§ **Set problem**:
What do the lines from the top of the data through the line with "MU = Vector((1, 0, 0));" say? Quote them exactly and include both ends.

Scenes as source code
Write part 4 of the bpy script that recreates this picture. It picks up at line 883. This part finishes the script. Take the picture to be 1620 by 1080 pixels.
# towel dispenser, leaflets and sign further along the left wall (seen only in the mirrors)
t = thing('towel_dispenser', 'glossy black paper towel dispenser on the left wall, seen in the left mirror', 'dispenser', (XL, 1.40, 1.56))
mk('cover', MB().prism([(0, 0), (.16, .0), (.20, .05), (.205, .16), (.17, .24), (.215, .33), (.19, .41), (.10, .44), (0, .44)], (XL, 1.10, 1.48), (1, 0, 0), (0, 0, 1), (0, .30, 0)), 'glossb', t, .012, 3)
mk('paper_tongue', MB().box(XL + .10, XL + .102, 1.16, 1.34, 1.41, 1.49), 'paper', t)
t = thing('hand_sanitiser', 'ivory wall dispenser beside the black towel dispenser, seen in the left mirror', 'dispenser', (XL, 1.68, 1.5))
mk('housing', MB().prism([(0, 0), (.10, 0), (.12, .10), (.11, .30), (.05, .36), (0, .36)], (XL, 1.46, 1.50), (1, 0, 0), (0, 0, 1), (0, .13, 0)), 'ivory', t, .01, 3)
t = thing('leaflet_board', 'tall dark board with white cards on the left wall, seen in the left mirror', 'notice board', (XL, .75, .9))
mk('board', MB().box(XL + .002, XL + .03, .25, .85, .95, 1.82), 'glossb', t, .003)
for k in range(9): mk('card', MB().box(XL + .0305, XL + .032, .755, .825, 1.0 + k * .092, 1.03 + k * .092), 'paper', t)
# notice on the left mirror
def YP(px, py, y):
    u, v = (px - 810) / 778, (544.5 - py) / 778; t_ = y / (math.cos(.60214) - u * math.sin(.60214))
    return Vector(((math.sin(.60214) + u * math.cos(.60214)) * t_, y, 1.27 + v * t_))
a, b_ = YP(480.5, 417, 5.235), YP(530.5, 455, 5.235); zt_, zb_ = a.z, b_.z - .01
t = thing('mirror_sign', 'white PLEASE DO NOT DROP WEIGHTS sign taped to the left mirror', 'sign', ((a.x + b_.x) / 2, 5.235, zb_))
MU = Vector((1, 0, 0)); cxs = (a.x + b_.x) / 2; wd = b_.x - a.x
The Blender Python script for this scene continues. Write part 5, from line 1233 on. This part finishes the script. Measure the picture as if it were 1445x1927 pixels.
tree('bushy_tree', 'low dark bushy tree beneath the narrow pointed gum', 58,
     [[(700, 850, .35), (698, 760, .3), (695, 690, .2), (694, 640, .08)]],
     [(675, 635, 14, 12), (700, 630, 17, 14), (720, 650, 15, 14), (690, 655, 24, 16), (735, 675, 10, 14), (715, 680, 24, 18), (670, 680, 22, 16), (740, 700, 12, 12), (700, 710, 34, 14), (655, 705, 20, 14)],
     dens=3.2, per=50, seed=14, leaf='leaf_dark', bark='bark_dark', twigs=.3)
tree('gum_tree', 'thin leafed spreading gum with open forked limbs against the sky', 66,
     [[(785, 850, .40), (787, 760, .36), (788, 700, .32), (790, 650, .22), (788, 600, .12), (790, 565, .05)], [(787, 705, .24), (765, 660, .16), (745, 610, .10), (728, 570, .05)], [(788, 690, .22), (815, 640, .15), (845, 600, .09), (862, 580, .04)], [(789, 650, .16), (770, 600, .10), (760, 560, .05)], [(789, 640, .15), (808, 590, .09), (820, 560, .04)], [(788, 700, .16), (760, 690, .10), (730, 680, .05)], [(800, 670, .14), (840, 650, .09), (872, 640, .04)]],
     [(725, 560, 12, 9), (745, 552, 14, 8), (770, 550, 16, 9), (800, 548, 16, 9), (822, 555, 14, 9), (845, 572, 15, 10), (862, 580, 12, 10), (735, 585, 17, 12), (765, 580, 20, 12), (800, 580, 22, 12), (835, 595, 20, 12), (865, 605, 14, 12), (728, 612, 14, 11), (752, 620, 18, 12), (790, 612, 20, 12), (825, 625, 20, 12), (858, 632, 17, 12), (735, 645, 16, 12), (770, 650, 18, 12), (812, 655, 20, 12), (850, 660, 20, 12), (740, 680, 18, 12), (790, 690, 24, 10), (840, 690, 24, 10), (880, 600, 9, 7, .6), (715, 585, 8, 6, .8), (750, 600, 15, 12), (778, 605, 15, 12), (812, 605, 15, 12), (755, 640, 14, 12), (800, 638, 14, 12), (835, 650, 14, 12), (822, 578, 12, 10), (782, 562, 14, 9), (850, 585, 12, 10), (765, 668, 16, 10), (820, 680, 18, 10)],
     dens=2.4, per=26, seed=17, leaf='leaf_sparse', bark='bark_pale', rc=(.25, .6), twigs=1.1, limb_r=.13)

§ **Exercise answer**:
Write part 4 of the bpy script that recreates this picture. It picks up at line 883. This part finishes the script. Take the picture to be 1620 by 1080 pixels.
# towel dispenser, leaflets and sign further along the left wall (seen only in the mirrors)
t = thing('towel_dispenser', 'glossy black paper towel dispenser on the left wall, seen in the left mirror', 'dispenser', (XL, 1.40, 1.56))
mk('cover', MB().prism([(0, 0), (.16, .0), (.20, .05), (.205, .16), (.17, .24), (.215, .33), (.19, .41), (.10, .44), (0, .44)], (XL, 1.10, 1.48), (1, 0, 0), (0, 0, 1), (0, .30, 0)), 'glossb', t, .012, 3)
mk('paper_tongue', MB().box(XL + .10, XL + .102, 1.16, 1.34, 1.41, 1.49), 'paper', t)
t = thing('hand_sanitiser', 'ivory wall dispenser beside the black towel dispenser, seen in the left mirror', 'dispenser', (XL, 1.68, 1.5))
mk('housing', MB().prism([(0, 0), (.10, 0), (.12, .10), (.11, .30), (.05, .36), (0, .36)], (XL, 1.46, 1.50), (1, 0, 0), (0, 0, 1), (0, .13, 0)), 'ivory', t, .01, 3)
t = thing('leaflet_board', 'tall dark board with white cards on the left wall, seen in the left mirror', 'notice board', (XL, .75, .9))
mk('board', MB().box(XL + .002, XL + .03, .25, .85, .95, 1.82), 'glossb', t, .003)
for k in range(9): mk('card', MB().box(XL + .0305, XL + .032, .755, .825, 1.0 + k * .092, 1.03 + k * .092), 'paper', t)
# notice on the left mirror
def YP(px, py, y):
    u, v = (px - 810) / 778, (544.5 - py) / 778; t_ = y / (math.cos(.60214) - u * math.sin(.60214))
    return Vector(((math.sin(.60214) + u * math.cos(.60214)) * t_, y, 1.27 + v * t_))
a, b_ = YP(480.5, 417, 5.235), YP(530.5, 455, 5.235); zt_, zb_ = a.z, b_.z - .01
t = thing('mirror_sign', 'white PLEASE DO NOT DROP WEIGHTS sign taped to the left mirror', 'sign', ((a.x + b_.x) / 2, 5.235, zb_))
MU = Vector((1, 0, 0)); cxs = (a.x + b_.x) / 2; wd = b_.x - a.x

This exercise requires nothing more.